The French will have little incentive to go along with the course of action proposed in this memo. The main purpose of that course—the strengthening of German moderate leadership—is one that they do not share. They want to see Schroeder weakened, so that he can be replaced by a German Gaullist.

The French might be moved, however, if it were evident that the US, UK, and FRG were prepared to proceed with the public declaration and [Page 197] the necessary staff work, without the French, if need be. There may be inoffensive ways of intimating this to Couve in New York, before France’s position is fixed. The French might well fear that continuing French isolation on this issue would place a heavy strain upon their allies in Germany: Refusing, day in and day out, to join in allied consideration of the issue which, more than any other, interests German public opinion is not the way to make the flowers of Gaullism bloom across the Rhine.

5.
It may be useful to make our willingness to proceed along the lines described in this memorandum known to Erhard, before he visits de Gaulle. He will feel better able to stand up to Gaullist pressures and blandishments, in the course of that meeting, if he knows that the US is ready to back him strongly on the unity issue.

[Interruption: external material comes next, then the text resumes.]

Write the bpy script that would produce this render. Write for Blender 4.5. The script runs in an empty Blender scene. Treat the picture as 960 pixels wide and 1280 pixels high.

It would probably not be useful for him to do more than stress the importance of the German unity issue and the need for further discussion of specific tactics among FonMin’s in his talk with de Gaulle. If he unveils the details of the course of action proposed above, this might only trigger a premature French rejection—since he could hardly lay out what may be the most convincing pro argument: The fact that a possible Western willingness to proceed with further staff work without France, if necessary, cannot be wholly precluded. Furthermore, our suggesting to Erhard at this point that he propose this course to de Gaulle might tend to confirm German suspicions that the US intends to withdraw from a role of active leadership and leave the Germans to bear the main burden from here on out.
  1. Source: Johnson Library, National Security File, Country File, Germany, vol. 6. Secret.